(The Center Square) – Missouri farmers are projected to have an 18% decrease in net income in 2024, according to a study by the University of Missouri.
Nationally, the projection estimates a 25.5% decrease in net farm income.
The “Spring 2024 Missouri Farm Income Outlook,” by the university’s Rural and Farm Finance Policy Analysis Center, shows crop and livestock receipts are expected to decrease by a combined $1.6 billion, resulting in a projected decline in net farm income to $3.6 billion this year.
“Although decreased production expenses offer some relief, reduced livestock inventories and lower crop prices are impacting Missouri producers – leading to the projection of lower farm receipts in 2024,” Scott Brown, interim director of the center, said in a statement.
Crop receipts are projected to decrease 11% this year after peaking in 2022 along with slower food price inflation.
“Consumer food price inflation slowed in 2023 and could slow further in 2024,” the report stated. “The consumer price index for food increases by a projected 2.1% in 2024, with the food-away-from-home category accounting for most of the increase.”
The amount of planted area in the state is expected to decrease by 136,000 acres. Less corn will be planted but more acres will be planted with soybeans.
Receipts for corn are expected to drop $486 million due to decreased production and lower prices. Despite the projection of more soybeans planted and produced this year, receipts for the crop are expected to drop $378 million.
“Rising production of renewable diesel increases demand for soybean oil and other fats and oils,” according to the report. “This supports soybean oil and soybean prices, but the resulting increase … puts downward pressure on soybean meal prices.”
Livestock receipts are expected to drop 9%. The agency stated cattle and hog receipts could recover next year.
“Hog, poultry, and milk prices all declined in 2023 as demand weakened,” according to the report. “In contrast, cattle prices increased in 2023 and further increases are expected in 2024 and 2025. Drought and other factors have reduced the cow herd, and it will take time before beef production can increase again.”
Farmers can expect to pay 5% less to produce crops.
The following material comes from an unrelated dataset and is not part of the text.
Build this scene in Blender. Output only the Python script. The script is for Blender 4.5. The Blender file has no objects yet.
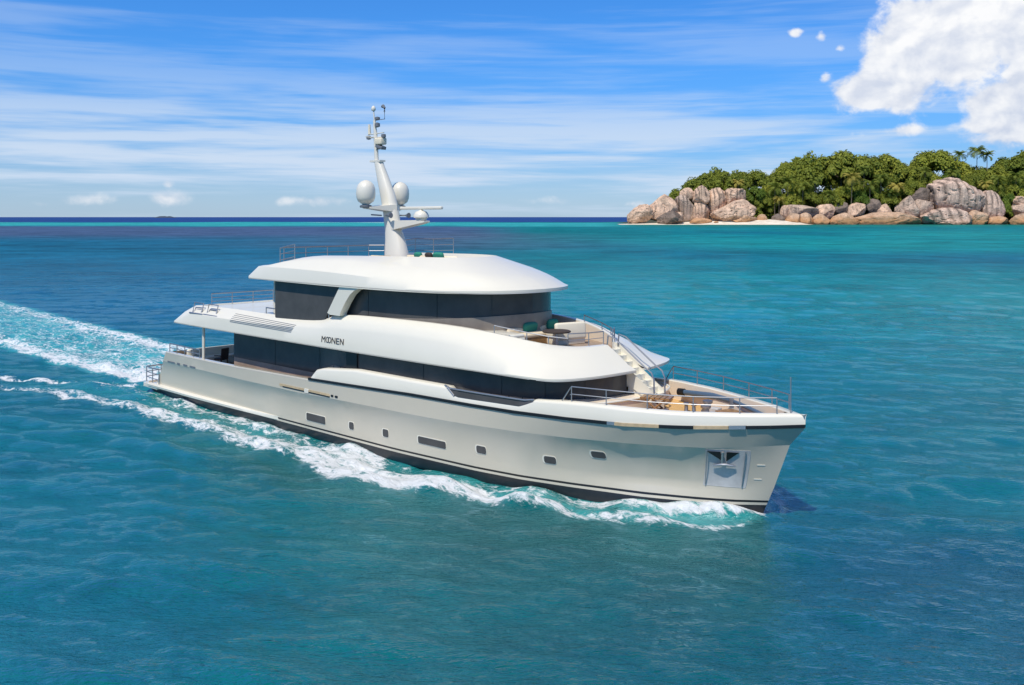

Fertilizer is expected to drop by $352 million, feed is expected to decline $464 million, and fuel and oil expenses are projected to be down $30 million. However, the cost of purchased livestock, seed, labor, taxes, and capital consumption are expected to continue rising.
“… farm income projections can help us better understand farm finance indicators across a broader geography, and we can start to explore their uniqueness,” Brown said. “The Missouri Farm Income Outlook, and outlooks from our collaborating institutions, can help policymakers, stakeholders and producers make informed decisions.”
The report showed the share of crop receipts in Missouri from 2018 to 2022 was led by soybeans (46%), corn (36%), cotton (5%), rice (3%) and wheat (3%). Livestock receipts were led by cattle (42%), chickens (18%), hogs (17%) and turkeys (8%).